Skip to them assembling some more EXTREME nitwits to help them film their ad. There’s a hot Beatrice Dalle punk-rocker chick played by the attractive Jana Pallaske whose voice sounds dubbed throughout and is so hot that even her pants break apart during EXTREME scenes of action tension later in the piece, so we can have some skin amidst all the snow (Thanks, Hollywood!). There’s also Bridgette Wilson Sampras (she played Sonja Blade in Mortal Kombat) and she plays a Champion Skier who won a Gold Medal in the World Games and her boring character motivation is that she’s bummed out that she can’t be as EXTREME as everyone else. She has a deep and meaningful conversation later on where she admits this: ‘I thought for once in my life... I could ski for fun.’ The punk-rock chick tells her, ‘Let the mountain tell you what to do.’ Seriously we should have heard the off-screen cry of a distant eagle during that moment of motivational inspiration. But my favourite is Silo (Joe Absolom) who has the most EXTREME introduction shot where we see him skateboarding on top of a moving train... just for fun! Then if that wasn’t enough to make you understand how radical he is, we have another scene where the crew wait around for him in an airport. ‘Where’s Silo?’ There he is skating through the airport like a dick and then cut to a close-up of him with the wisecrack, ‘Wassup, bitches?’ SILO 4 PRESIDENT OF RADITUDE!

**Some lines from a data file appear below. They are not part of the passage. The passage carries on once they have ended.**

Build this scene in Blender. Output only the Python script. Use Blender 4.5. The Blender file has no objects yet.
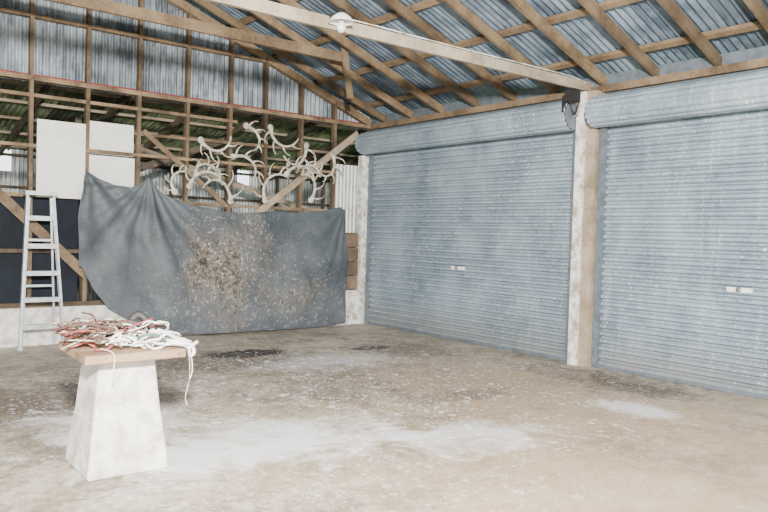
import bpy, bmesh, math, random
from mathutils import Vector, Matrix, noise
random.seed(7)
C = bpy.context.collection

# ---------------------------------------------------------------- node helpers
def new_mat(name):
    m = bpy.data.materials.new(name); m.use_nodes = True
    nt = m.node_tree
    return m, nt, nt.nodes["Principled BSDF"]
def N(nt, typ, **kw):
    n = nt.nodes.new(typ)
    for k, v in kw.items(): setattr(n, k, v)
    return n
def L(nt, a, b): nt.links.new(a, b)
def tex_noise(nt, vec, scale, detail=6, rough=0.6, dist=0):
    n = N(nt, "ShaderNodeTexNoise"); n.inputs["Scale"].default_value = scale
    n.inputs["Detail"].default_value = detail; n.inputs["Roughness"].default_value = rough
    n.inputs["Distortion"].default_value = dist
    L(nt, vec, n.inputs["Vector"]); return n.outputs["Fac"]
def ramp(nt, fac, stops):
    n = N(nt, "ShaderNodeValToRGB"); cr = n.color_ramp
    while len(cr.elements) < len(stops): cr.elements.new(0.5)
    for e, (p, c) in zip(cr.elements, stops):
        e.position = p; e.color = (c[0], c[1], c[2], 1) if not isinstance(c, (int, float)) else (c, c, c, 1)
    L(nt, fac, n.inputs[0]); return n.outputs[0]
def mix(nt, fac, a, b, blend="MIX"):
    n = N(nt, "ShaderNodeMix", data_type="RGBA", blend_type=blend)
    if isinstance(fac, (int, float)): n.inputs[0].default_value = fac
    else: L(nt, fac, n.inputs[0])
    for i, s in ((6, a), (7, b)):
        if isinstance(s, tuple): n.inputs[i].default_value = (s[0], s[1], s[2], 1)
        else: L(nt, s, n.inputs[i])
    return n.outputs[2]
def M(nt, op, a, b=None, c=None, clamp=False):
    n = N(nt, "ShaderNodeMath", operation=op); n.use_clamp = clamp
    for i, s in enumerate((a, b, c)):
        if s is None: continue
        if isinstance(s, (int, float)): n.inputs[i].default_value = s
        else: L(nt, s, n.inputs[i])
    return n.outputs[0]
def objco(nt): return N(nt, "ShaderNodeTexCoord").outputs["Object"]
def scaled(nt, vec, s):
    n = N(nt, "ShaderNodeMapping"); n.inputs["Scale"].default_value = s
    L(nt, vec, n.inputs["Vector"]); return n.outputs[0]
def blob(nt, vec, c, rad, soft=0.6):
    """1 inside an ellipsoid of real-world size, fading out"""
    n = N(nt, "ShaderNodeVectorMath", operation="SUBTRACT"); L(nt, vec, n.inputs[0]); n.inputs[1].default_value = c
    d = N(nt, "ShaderNodeVectorMath", operation="DIVIDE"); L(nt, n.outputs[0], d.inputs[0]); d.inputs[1].default_value = rad
    l = N(nt, "ShaderNodeVectorMath", operation="LENGTH"); L(nt, d.outputs[0], l.inputs[0])
    mr = N(nt, "ShaderNodeMapRange"); L(nt, l.outputs["Value"], mr.inputs[0])
    mr.inputs[1].default_value = 1.0 + soft; mr.inputs[2].default_value = max(0, 1 - soft)
    mr.inputs[3].default_value = 0; mr.inputs[4].default_value = 1
    return mr.outputs[0]
def bump(nt, bs, h, st=0.3, d=0.02):
    b = N(nt, "ShaderNodeBump"); b.inputs["Strength"].default_value = st; b.inputs["Distance"].default_value = d
    L(nt, h, b.inputs["Height"]); L(nt, b.outputs[0], bs.inputs["Normal"])

# ---------------------------------------------------------------- materials
def wood(name, light, dark, var=0.35):
    m, nt, bs = new_mat(name); v = objco(nt)
    g = N(nt, "ShaderNodeNewGeometry")
    off = N(nt, "ShaderNodeVectorMath", operation="ADD"); L(nt, v, off.inputs[0])
    comb = N(nt, "ShaderNodeCombineXYZ"); r = M(nt, "MULTIPLY", g.outputs["Random Per Island"], 37.0)
    for i in range(3): L(nt, r, comb.inputs[i])
    L(nt, comb.outputs[0], off.inputs[1])
    n1 = tex_noise(nt, off.outputs[0], 2.2, 8, .65); n2 = tex_noise(nt, off.outputs[0], 30, 4, .6)
    f = M(nt, "ADD", M(nt, "MULTIPLY", n1, .75), M(nt, "MULTIPLY", n2, .25))
    c = ramp(nt, f, [(0.38, dark), (0.60, light)])
    k = M(nt, "ADD", M(nt, "MULTIPLY", g.outputs["Random Per Island"], var * 2), 1 - var)
    kc = N(nt, "ShaderNodeCombineXYZ")
    for i in range(3): L(nt, k, kc.inputs[i])
    c = mix(nt, 1.0, c, kc.outputs[0], "MULTIPLY")
    L(nt, c, bs.inputs["Base Color"]); bs.inputs["Roughness"].default_value = .8
    bump(nt, bs, n2, .15, .01)
    return m
W_RAFT = wood("rafter_timber", (.24, .168, .098), (.085, .055, .030))
W_STUD = wood("stud_timber", (.22, .152, .090), (.06, .038, .022), .45)
W_LEAN = wood("lean_to_timber", (.14, .11, .075), (.045, .033, .022), .45)
W_PALE = wood("pale_timber", (.40, .335, .25), (.22, .17, .115), .12)
W_BARE = wood("bare_timber", (.40, .32, .23), (.18, .13, .082), .12)
W_BOARD = wood("old_board", (.18, .12, .08), (.07, .047, .032))
W_SLAB = wood("slab_wood", (.36, .24, .145), (.15, .092, .052), .15)

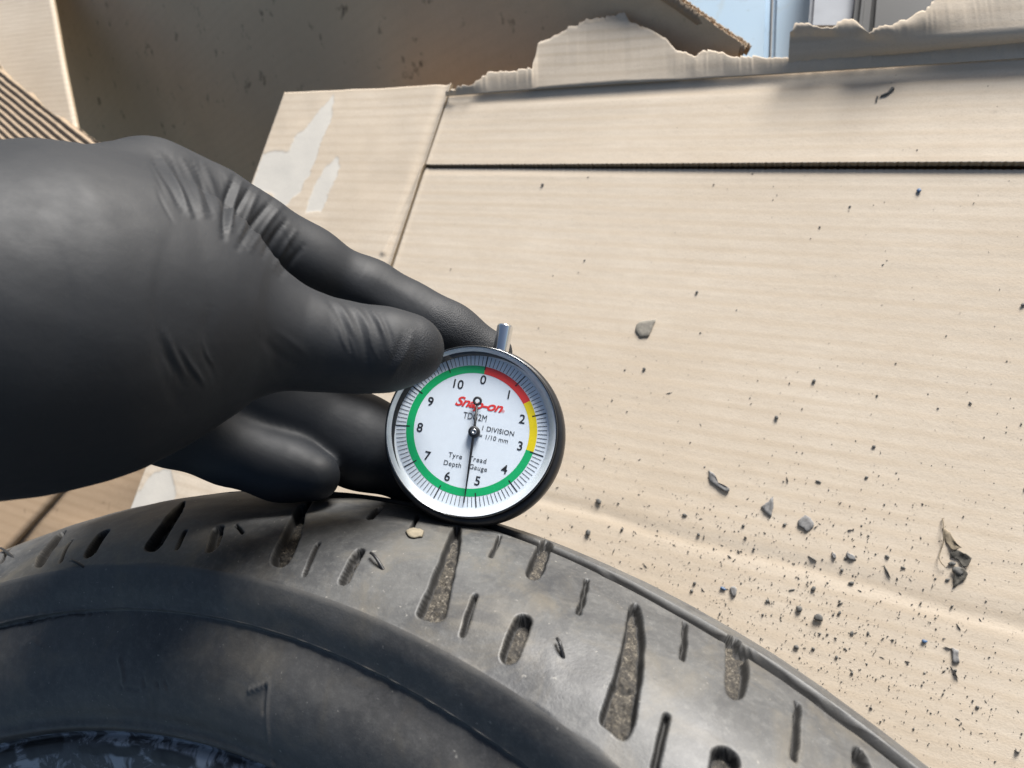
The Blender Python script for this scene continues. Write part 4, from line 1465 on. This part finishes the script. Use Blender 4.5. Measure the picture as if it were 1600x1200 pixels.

I’m spending too much time on these characters, let’s fast forward to the plot where they stay at a half-built mountain-top resort after Silo and the Punk Rock Chick get them all thrown out of their hotels for snowboarding off a roof, down a bar of flaming alcoholic shooters and then through the hotel window. Sawa starts filming things left and right with a video camera, even when he and the girls hit the spa with some beers and some zany Truth and Dare games, providing some lowbrow titillation when he dares the two girls to kiss each other! EXTREME and TASTEFULLY DONE! So, then, they cross paths with this Slobovan Pavlov and Sawa accidentally films him and then Pavlov finds out. He wants that footage proving his alive since the world thinks he died in a plane crash and so he sends his creepy son to kill them, but he fucks it up by being a sleazebag who wants to see the two girls kiss again and he gets killed in a Reservoir Dogs type standoff with his henchman who objects to all this mucking about, “I’m a soldier, dammit!” So, yeah, they shoot each other and Pavlov thinks the American commercial film crew are CIA and then you can cut to the last half hour, which is a long chase scene basically where our heroes snowboard down the mountain while Pavlov tries to shoot them all. THESE GUYS ARE SKIING FOR THEIR LIVES. By this time, I was pretty bored watching Extreme Ops and the only moment of interest was the lame moment when Devon Sawa cracks onto the punk-rock chick while they are hanging off a cliff with the terrorist shooting at them: “Does this mean you’ll go out with me now?” Yes, comedy is still able to scale these high altitudes, particularly with my favourite exchange earlier in the piece:

Graves: ‘Nice Austrian trailerpark.’
Punk Rock Chick: ‘G’day, mate!’
Silo: ‘Put another shrimp on the barbie!’
Bridgette Wilson-Sampras: ‘He said, “Austrian, not AUSTRALIAN”’


Zing! Never forget to underline a joke – people’s minds are too busy being blown by these thrilling stunts, they need reminding of what humour actually is! The tough-guy German throws a cord that twists the helicopter’s motor, killing the terrorists, while Sewell and Wilson-Sampras outrun an avalanche on their skies, finally able to get their advertisement money-shot of her catching a digital video camera. Commercial sold and that’s a wrap. What better way to celebrate than by all skateboarding on top of a moving train! EXTREME... and I don’t mean that band from the 1990s!

Okay, I’m done and now you don’t have to watch this movie.